Fabulous critical talk on MOOCs by Janesh Sanzgiri. In 2013 MOOCs were
suggested as the silicon valley salvation of education, including the
developing world. But the reality is that most MOOC participants are not
the underprivileged class, not really
open anymore (movement to pay for assessment and so on). More importantly the
current research is heavily skewed to Northern regions. The voice of the global
south is being missed in research.
NPTEL (http://nptel.ac.in/
)was first an OER platform. In India the most privileged universities put their
content online in 2006, mostly stem and technology courses. Another Indian
platform is SWAYAM (https://swayam.gov.in/Home
) a government initiative to support the remote universities with MOOCs for
credit. In india lack of infrastructure, lack of university systems to cope
with the demand for educators. Looking at MOOCs is a way to look at high
quality formal education beyond the high brow universities, who do not have
access to many high quality professors and institutes. Challenges for
accreditation, up to 20% of all the credits can be done via SWAYAM. The western
elite institutions create content for the global south.
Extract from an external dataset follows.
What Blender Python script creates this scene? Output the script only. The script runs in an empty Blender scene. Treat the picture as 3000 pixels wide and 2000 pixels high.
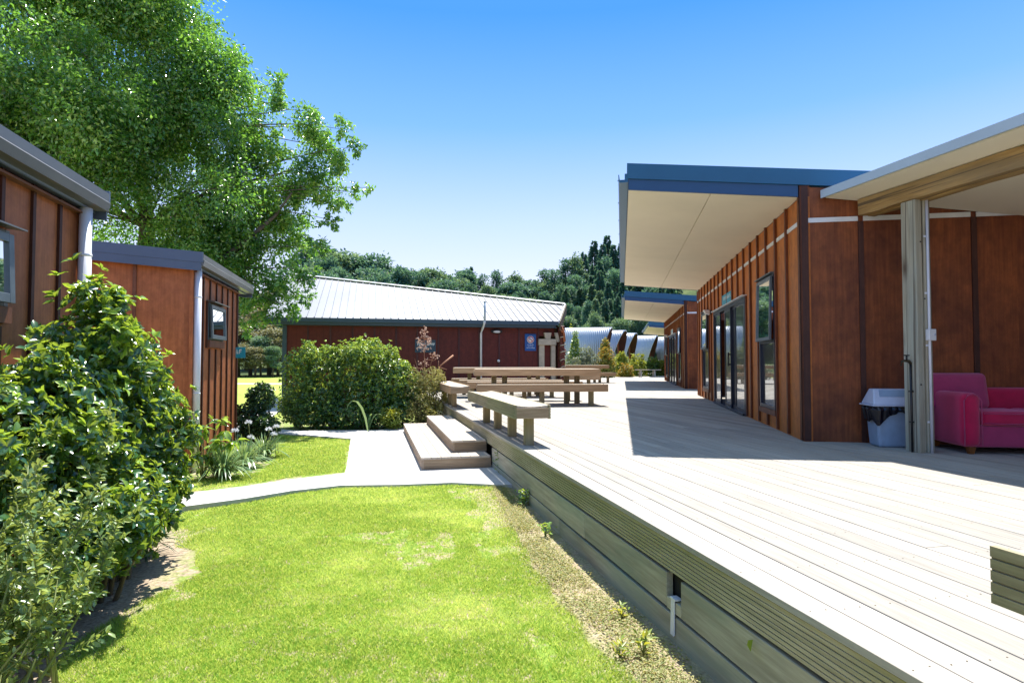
import bpy, math, random
import numpy as np
from mathutils import Vector, Matrix
rad = math.radians
random.seed(7)
RNG = np.random.default_rng(11)
C = bpy.context.scene.collection
F = 1795.0            # focal length in px of the 3000 px wide photograph
EYE = 1.44
HZ = 1059.0

def at(px, py, Y):
    """world point at depth Y whose picture position would be (px, py)"""
    return ((px - 1500) / F * Y, Y, EYE + (HZ - py) / F * Y)

def onz(px, py, z):
    Y = (EYE - z) * F / (py - HZ)
    return ((px - 1500) / F * Y, Y)

AL = rad(12.9)
NX, NY = math.cos(AL), math.sin(AL)
def st(s, t):
    return (s * NX - t * NY, s * NY + t * NX)
def to_st(x, y):
    return (x * NX + y * NY, -x * NY + y * NX)

# ------------------------------------------------------------------ materials
def nt(name):
    m = bpy.data.materials.new(name); m.use_nodes = True
    t = m.node_tree; t.nodes.clear()
    return m, t
def N(t, typ, **kw):
    n = t.nodes.new(typ)
    for k, v in kw.items():
        if k.startswith('i_'):
            key = k[2:]
            n.inputs[int(key) if key.isdigit() else key.replace('_', ' ')].default_value = v
        else:
            setattr(n, k, v)
    return n
def L(t, a, b): t.links.new(a, b)
def col(c): return (c[0], c[1], c[2], 1.0)
def ramp(t, stops):
    r = t.nodes.new('ShaderNodeValToRGB')
    e = r.color_ramp.elements
    while len(e) < len(stops): e.new(0.5)
    for i, (p, c) in enumerate(stops):
        e[i].position = p; e[i].color = col(c)
    return r
def mixc(t, a, b, fac, mode='MIX'):
    m = t.nodes.new('ShaderNodeMix'); m.data_type = 'RGBA'; m.blend_type = mode
    for sock, v in ((m.inputs[6], a), (m.inputs[7], b)):
        if isinstance(v, tuple): sock.default_value = col(v)
        else: L(t, v, sock)
    if isinstance(fac, (int, float)): m.inputs[0].default_value = fac
    else: L(t, fac, m.inputs[0])
    return m.outputs[2]
def principled(t, base, rough=0.6, metal=0.0, spec=0.5, normal=None):
    p = t.nodes.new('ShaderNodeBsdfPrincipled')
    if isinstance(base, tuple): p.inputs['Base Color'].default_value = col(base)
    else: L(t, base, p.inputs['Base Color'])
    if isinstance(rough, (int, float)): p.inputs['Roughness'].default_value = rough
    else: L(t, rough, p.inputs['Roughness'])
    p.inputs['Metallic'].default_value = metal
    p.inputs['Specular IOR Level'].default_value = spec
    if normal is not None: L(t, normal, p.inputs['Normal'])
    return p
def out(t, sh):
    o = t.nodes.new('ShaderNodeOutputMaterial'); L(t, sh, o.inputs['Surface'])
def bump(t, h, strength=0.3, dist=0.01):
    b = t.nodes.new('ShaderNodeBump'); b.inputs['Strength'].default_value = strength
    b.inputs['Distance'].default_value = dist
    L(t, h, b.inputs['Height']); return b.outputs[0]
def coords(t, scale=(1, 1, 1), world=False, rnd=True):
    """object coordinates, shifted board by board"""
    if world:
        g = t.nodes.new('ShaderNodeNewGeometry'); src = g.outputs['Position']
    else:
        g = t.nodes.new('ShaderNodeTexCoord'); src = g.outputs['Object']
    if rnd:
        a = N(t, 'ShaderNodeAttribute', attribute_name='rnd')
        v = N(t, 'ShaderNodeVectorMath', operation='MULTIPLY_ADD')
        L(t, a.outputs['Fac'], v.inputs[0]); v.inputs[1].default_value = (17.3, 31.7, 23.1)
        L(t, src, v.inputs[2]); src = v.outputs[0]
    mp = N(t, 'ShaderNodeMapping'); mp.inputs['Scale'].default_value = scale
    L(t, src, mp.inputs['Vector'])
    return mp.outputs[0]
def noise(t, vec, scale=1.0, detail=4, rough=0.6):
    n = N(t, 'ShaderNodeTexNoise'); n.inputs['Scale'].default_value = scale
    n.inputs['Detail'].default_value = detail; n.inputs['Roughness'].default_value = rough
    L(t, vec, n.inputs['Vector']); return n.outputs['Fac']
def rndf(t):
    return N(t, 'ShaderNodeAttribute', attribute_name='rnd').outputs['Fac']

def plain(name, c, rough=0.6, metal=0.0, spec=0.5, var=0.12, sc=6.0, bmp=0.0):
    m, t = nt(name)
    v = coords(t, (sc,) * 3, rnd=False)
    n = noise(t, v, 1.0, 5)
    lo = tuple(x * (1 - var * 2) for x in c); hi = tuple(min(1, x * (1 + var)) for x in c)
    r = ramp(t, [(0.3, lo), (0.6, c), (0.8, hi)]); L(t, n, r.inputs[0])
    nrm = None
    if bmp:
        n2 = noise(t, coords(t, (sc * 12,) * 3, rnd=False), 1.0, 3)
        nrm = bump(t, n2, bmp, 0.003)
    out(t, principled(t, r.outputs[0], rough, metal, spec, nrm).outputs[0])
    return m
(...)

But the fact that many
countries are providing MOOCs to create solutions within their country and
educational challenges.
Digital literacies and skills are needed for lower economic
learners of these countries. Despite the increase of MOOCs, the South will work
out solutions with supply and demand of MOOCs. MOOCs are not solving the poor
and down trotted, therefor there is still the lowest layer of socio-economic
society that is not reached, although more people are reached.
Question why a lack of voices from the South? Answer: combination of issues, academic system in India is different, and journal issues (many Indian journals, but not always meeting the mark), global cohort is difficult to make transparent in terms of data, Indian MOOCs do not have access to the costly learning analytic options the North has.